Work to complete |
Find the line containing "11, 20, lambda". Retype it and every line after it through the end of the entries, exactly as written, with nothing added.

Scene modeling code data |
┌──

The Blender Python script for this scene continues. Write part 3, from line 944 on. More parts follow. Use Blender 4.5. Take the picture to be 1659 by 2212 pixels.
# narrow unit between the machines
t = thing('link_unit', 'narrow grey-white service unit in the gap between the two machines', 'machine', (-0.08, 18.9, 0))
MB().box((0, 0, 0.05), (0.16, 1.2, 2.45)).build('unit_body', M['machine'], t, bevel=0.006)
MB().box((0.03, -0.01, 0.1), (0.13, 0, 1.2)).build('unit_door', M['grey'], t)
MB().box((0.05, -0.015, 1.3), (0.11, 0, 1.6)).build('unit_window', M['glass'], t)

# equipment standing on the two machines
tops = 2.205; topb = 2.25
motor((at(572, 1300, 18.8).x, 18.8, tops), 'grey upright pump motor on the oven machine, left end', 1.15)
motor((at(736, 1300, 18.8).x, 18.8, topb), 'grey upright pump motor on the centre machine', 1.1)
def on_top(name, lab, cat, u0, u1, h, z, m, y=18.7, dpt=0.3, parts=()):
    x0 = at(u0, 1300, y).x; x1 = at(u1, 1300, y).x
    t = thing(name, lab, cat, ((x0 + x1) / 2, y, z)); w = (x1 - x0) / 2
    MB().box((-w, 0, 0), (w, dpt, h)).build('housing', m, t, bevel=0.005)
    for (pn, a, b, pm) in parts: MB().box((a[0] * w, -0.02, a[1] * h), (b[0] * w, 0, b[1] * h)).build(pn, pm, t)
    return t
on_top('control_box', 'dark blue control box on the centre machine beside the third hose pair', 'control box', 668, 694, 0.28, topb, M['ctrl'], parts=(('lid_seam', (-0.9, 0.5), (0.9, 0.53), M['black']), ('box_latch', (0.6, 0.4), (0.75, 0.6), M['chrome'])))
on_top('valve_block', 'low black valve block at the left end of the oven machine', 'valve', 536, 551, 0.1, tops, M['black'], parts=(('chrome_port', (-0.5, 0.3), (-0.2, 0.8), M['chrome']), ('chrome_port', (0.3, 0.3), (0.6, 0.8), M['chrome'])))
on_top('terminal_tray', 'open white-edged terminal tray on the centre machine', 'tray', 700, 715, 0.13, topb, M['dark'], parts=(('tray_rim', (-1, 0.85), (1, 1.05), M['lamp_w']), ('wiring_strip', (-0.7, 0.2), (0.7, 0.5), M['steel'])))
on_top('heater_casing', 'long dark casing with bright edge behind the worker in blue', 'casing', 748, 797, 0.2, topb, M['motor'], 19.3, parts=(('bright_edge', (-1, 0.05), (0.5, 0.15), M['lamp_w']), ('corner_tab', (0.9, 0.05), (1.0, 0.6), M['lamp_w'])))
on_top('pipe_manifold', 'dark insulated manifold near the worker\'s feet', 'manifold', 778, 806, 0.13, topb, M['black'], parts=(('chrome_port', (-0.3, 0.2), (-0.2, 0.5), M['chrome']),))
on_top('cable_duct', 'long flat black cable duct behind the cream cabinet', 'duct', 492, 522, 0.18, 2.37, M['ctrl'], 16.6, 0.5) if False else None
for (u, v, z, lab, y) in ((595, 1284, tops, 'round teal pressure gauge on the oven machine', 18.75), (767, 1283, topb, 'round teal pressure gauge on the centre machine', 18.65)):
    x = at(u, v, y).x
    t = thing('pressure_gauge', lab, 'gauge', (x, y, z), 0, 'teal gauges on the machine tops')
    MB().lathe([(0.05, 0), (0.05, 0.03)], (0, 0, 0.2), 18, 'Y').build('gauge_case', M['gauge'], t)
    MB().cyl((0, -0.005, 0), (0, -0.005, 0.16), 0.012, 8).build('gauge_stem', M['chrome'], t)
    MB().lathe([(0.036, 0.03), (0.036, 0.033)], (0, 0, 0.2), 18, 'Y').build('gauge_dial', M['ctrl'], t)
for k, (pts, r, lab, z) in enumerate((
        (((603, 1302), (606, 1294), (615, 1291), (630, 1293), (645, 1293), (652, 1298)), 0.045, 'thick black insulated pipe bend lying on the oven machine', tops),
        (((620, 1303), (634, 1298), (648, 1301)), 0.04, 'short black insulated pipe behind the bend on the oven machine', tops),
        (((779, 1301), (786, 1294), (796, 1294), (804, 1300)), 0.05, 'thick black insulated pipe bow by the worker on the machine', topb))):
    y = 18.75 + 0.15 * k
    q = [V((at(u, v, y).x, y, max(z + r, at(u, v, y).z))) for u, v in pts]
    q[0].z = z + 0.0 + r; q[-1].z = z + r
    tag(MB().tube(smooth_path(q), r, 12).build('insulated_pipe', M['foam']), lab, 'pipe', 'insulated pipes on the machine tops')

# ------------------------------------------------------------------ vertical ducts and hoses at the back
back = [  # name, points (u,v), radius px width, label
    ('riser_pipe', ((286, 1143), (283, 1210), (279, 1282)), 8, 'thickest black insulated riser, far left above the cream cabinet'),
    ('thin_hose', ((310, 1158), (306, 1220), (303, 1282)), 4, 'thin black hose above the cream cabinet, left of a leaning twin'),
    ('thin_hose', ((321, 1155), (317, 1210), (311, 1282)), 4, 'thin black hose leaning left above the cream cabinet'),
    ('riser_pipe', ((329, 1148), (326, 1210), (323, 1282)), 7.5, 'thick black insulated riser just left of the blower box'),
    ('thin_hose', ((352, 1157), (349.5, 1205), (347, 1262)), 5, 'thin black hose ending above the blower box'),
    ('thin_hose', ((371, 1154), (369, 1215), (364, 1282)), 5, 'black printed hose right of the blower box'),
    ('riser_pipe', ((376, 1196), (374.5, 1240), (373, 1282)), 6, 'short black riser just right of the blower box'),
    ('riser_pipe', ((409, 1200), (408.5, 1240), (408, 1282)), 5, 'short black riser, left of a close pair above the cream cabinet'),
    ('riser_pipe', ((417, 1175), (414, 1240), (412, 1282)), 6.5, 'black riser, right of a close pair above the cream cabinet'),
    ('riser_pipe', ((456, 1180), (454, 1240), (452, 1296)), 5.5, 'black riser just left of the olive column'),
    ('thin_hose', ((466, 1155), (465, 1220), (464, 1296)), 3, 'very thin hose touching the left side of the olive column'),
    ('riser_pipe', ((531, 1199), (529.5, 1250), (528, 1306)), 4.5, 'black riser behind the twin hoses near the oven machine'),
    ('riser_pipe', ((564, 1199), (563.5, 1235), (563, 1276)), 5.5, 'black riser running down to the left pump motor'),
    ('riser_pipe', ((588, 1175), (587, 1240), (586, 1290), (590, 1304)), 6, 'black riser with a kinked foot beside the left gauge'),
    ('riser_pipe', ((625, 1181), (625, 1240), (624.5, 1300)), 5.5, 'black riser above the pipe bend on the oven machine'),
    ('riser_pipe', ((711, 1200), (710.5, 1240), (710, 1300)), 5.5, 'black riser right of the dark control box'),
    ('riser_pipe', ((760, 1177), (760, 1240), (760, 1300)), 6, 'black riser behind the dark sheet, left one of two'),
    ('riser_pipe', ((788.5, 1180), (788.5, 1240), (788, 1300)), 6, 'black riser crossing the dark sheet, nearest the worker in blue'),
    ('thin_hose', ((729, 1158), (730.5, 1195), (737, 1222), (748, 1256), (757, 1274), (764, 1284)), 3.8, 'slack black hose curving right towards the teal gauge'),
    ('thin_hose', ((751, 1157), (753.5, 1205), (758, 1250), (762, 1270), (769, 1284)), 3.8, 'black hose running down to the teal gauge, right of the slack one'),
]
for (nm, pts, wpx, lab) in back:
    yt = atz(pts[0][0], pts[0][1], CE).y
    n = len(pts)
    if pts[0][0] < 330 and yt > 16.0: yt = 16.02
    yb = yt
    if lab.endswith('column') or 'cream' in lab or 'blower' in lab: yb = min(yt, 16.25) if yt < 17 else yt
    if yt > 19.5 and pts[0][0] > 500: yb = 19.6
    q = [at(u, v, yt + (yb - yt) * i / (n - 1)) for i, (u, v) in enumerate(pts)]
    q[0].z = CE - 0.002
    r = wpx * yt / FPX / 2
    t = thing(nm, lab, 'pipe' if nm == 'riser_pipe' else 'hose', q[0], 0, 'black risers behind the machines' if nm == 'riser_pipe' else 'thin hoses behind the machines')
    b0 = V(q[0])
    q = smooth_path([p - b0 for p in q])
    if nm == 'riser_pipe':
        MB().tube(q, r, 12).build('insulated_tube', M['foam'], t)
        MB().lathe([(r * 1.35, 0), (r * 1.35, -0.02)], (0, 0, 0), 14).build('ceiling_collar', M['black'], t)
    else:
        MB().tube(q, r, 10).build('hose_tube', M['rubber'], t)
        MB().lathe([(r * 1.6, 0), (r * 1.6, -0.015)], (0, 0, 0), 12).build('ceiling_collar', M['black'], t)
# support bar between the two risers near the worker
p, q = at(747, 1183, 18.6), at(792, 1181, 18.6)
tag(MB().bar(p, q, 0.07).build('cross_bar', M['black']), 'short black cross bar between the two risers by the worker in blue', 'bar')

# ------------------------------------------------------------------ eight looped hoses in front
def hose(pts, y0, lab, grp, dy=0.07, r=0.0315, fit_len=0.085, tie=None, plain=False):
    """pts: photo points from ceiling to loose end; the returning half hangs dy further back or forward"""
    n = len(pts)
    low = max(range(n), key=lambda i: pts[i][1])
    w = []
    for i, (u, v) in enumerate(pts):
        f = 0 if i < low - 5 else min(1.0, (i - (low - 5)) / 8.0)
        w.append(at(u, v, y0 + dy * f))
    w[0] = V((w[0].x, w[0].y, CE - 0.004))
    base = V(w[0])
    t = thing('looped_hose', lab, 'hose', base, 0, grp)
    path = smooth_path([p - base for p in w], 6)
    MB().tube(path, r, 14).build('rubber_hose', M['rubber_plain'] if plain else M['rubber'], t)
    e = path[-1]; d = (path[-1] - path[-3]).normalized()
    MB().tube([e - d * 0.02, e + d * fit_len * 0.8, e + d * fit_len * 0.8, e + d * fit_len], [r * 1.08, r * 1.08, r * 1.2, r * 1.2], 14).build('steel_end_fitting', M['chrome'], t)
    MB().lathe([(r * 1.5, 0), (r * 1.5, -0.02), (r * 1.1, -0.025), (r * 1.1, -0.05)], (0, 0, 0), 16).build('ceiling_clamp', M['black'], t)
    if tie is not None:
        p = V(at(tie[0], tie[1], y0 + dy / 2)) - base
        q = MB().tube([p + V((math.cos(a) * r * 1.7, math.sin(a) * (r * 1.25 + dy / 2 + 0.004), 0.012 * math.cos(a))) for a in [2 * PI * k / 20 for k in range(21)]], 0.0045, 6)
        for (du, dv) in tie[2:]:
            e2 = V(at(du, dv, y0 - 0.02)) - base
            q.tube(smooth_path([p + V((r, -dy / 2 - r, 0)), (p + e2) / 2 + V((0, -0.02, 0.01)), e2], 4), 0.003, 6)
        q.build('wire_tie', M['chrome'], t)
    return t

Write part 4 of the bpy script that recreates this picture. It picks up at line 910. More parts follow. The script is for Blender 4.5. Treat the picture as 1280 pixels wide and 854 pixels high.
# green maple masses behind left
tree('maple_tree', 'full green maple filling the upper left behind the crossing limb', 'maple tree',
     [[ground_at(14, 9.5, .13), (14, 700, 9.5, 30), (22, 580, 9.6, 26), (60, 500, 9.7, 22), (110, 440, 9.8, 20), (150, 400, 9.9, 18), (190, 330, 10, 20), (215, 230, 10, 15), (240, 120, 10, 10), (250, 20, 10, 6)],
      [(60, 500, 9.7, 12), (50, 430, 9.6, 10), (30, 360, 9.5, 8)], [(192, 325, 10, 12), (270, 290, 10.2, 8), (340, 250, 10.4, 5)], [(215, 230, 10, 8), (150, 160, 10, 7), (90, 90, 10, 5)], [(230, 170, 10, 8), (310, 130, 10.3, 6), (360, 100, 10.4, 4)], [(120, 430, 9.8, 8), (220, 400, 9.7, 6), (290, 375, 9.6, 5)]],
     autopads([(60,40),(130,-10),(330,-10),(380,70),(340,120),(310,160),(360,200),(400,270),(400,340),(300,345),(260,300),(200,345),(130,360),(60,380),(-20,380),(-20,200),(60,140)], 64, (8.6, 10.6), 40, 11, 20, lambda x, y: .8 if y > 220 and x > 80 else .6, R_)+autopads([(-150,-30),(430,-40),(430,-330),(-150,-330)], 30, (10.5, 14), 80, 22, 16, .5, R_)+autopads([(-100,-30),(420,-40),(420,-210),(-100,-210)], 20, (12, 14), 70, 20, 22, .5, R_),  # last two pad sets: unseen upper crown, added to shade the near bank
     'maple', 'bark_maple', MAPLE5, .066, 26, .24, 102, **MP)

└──

Exercise response |
     autopads([(60,40),(130,-10),(330,-10),(380,70),(340,120),(310,160),(360,200),(400,270),(400,340),(300,345),(260,300),(200,345),(130,360),(60,380),(-20,380),(-20,200),(60,140)], 64, (8.6, 10.6), 40, 11, 20, lambda x, y: .8 if y > 220 and x > 80 else .6, R_)+autopads([(-150,-30),(430,-40),(430,-330),(-150,-330)], 30, (10.5, 14), 80, 22, 16, .5, R_)+autopads([(-100,-30),(420,-40),(420,-210),(-100,-210)], 20, (12, 14), 70, 20, 22, .5, R_),  # last two pad sets: unseen upper crown, added to shade the near bank
     'maple', 'bark_maple', MAPLE5, .066, 26, .24, 102, **MP)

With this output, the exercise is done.